• **Source excerpt**:
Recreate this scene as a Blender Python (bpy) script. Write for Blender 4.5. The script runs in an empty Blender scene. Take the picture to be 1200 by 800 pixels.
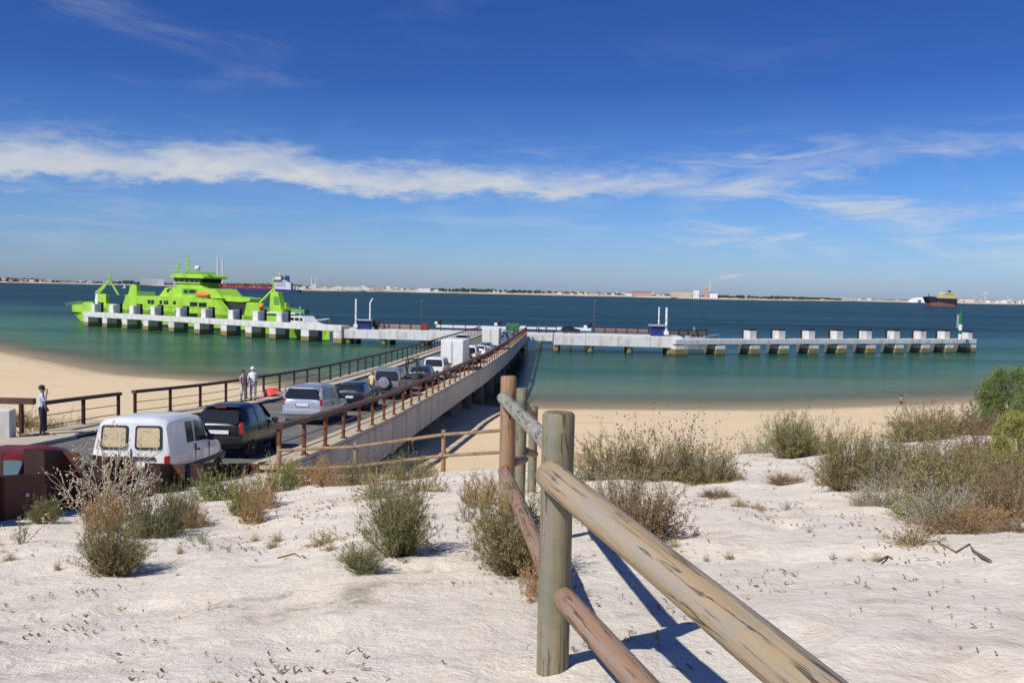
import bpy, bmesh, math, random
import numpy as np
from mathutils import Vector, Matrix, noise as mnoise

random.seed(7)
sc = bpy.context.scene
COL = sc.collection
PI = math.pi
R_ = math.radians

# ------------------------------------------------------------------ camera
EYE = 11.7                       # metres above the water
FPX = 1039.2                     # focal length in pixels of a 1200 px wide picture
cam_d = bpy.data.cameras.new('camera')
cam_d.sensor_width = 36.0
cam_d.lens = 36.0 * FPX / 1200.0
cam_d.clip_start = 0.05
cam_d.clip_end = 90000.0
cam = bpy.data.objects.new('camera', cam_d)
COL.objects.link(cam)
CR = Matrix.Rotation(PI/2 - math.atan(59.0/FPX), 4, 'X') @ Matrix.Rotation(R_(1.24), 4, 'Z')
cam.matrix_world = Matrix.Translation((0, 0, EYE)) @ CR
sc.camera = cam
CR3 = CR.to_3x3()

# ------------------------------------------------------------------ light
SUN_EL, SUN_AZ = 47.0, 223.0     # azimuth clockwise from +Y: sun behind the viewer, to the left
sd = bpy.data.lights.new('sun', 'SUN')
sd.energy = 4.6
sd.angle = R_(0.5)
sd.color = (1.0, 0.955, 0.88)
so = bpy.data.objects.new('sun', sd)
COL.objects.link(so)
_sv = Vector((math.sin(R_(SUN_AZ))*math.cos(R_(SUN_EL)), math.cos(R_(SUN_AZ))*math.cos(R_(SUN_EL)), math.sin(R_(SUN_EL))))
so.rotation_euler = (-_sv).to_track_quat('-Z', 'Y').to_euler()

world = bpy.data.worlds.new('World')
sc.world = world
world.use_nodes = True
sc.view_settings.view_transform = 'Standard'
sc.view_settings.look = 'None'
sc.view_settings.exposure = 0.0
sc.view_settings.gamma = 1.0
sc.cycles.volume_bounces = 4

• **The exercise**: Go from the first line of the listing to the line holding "CR3 = CR.to_3x3()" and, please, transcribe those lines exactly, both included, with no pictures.

• **Result below**:
Recreate this scene as a Blender Python (bpy) script. Write for Blender 4.5. The script runs in an empty Blender scene. Take the picture to be 1200 by 800 pixels.
import bpy, bmesh, math, random
import numpy as np
from mathutils import Vector, Matrix, noise as mnoise

random.seed(7)
sc = bpy.context.scene
COL = sc.collection
PI = math.pi
R_ = math.radians

# ------------------------------------------------------------------ camera
EYE = 11.7                       # metres above the water
FPX = 1039.2                     # focal length in pixels of a 1200 px wide picture
cam_d = bpy.data.cameras.new('camera')
cam_d.sensor_width = 36.0
cam_d.lens = 36.0 * FPX / 1200.0
cam_d.clip_start = 0.05
cam_d.clip_end = 90000.0
cam = bpy.data.objects.new('camera', cam_d)
COL.objects.link(cam)
CR = Matrix.Rotation(PI/2 - math.atan(59.0/FPX), 4, 'X') @ Matrix.Rotation(R_(1.24), 4, 'Z')
cam.matrix_world = Matrix.Translation((0, 0, EYE)) @ CR
sc.camera = cam
CR3 = CR.to_3x3()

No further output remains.